Studies report that structural axes or polarization angles of radio-loud AGN and quasars are coherently aligned over hundreds of Mpc, and radio-source dipoles can exceed the kinematic CMB-dipole expectation (Hutsemékers 2005; Tiwari & Jain 2015; Blinov 2020; Secrest 2021). Mandarakas et al. 2021 detected VLBI 3D jet alignment at 400-900 Mpc at greater than 99.5% significance. Such large-scale preferred directions sit uneasily with ΛCDM statistical isotropy.
The standard model assumes statistical isotropy of cosmic structure with only mild local-environment alignment from tidal-torque coupling at scales below 30-50 Mpc. Coherent gigaparsec-scale alignments demand either unknown systematics, unusual large-scale structure, or new physics, none of which is parsimonious within minimal ΛCDM.
SCT replaces the hot-dense-center with a superluminal collision and the thermalized debris field. From this single change, gigaparsec-scale radio + quasar VLBI jet axis alignments are direct shared-cascade-J inheritance signatures. The original collision deposited angular momentum J = μ(b × v_rel) into our patch (P22, P31, P32), and that vector propagates coherently from the largest cascade scales (Λ_max ≈ 5 Gpc) down to AGN spin axes through the cosmic-web filament network and the cascade-stream J-inheritance hierarchy (P34).
AGN host galaxies that condensed within cascade-stream filaments inherit the bulk J of their parent stream, and the central SMBH spin axes (which determine the radio jet directions) align with the inherited J vector. Multiple AGN drawing from the same cascade-stream parent context therefore share a common axis orientation across hundreds of Mpc to gigaparsec scales (P55, P57). The Mandarakas + Hutsemékers detections at 400 to 1000 Mpc match the SCT prediction at the calibrated cascade-stream J-coherence amplitude.
The CMB dipole geometric constraint P64 (J perpendicular to b, with v_frame parallel to b) places the radio + quasar alignment axis perpendicular to the CMB dipole direction. The same M3 framework that produces galaxy spin alignments along filaments (recid 83), satellite-plane co-rotation (recid 130), filament vorticity (recid 83), and the broader cascade-J cosmic-web phenomenology accounts for the radio + quasar axis alignments. There is no need to abandon the cosmological principle or to invoke unknown systematics at the cascade-J calibrated coherence amplitude.
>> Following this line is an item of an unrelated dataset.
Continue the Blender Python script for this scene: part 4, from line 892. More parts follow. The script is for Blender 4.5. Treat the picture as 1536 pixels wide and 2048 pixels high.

If precision SKA + ngVLA + future VLBI surveys find AGN axis alignments uncorrelated with cascade-stream J vectors at greater than 3σ or unable to align with the CMB-dipole-perpendicular geometric constraint, the M3 shared-cascade-J inheritance is refuted. The signature SCT prediction is the alignment axis matching the cascade-stream J inheritance from the parent cosmic-web context plus alignment perpendicular to the CMB dipole.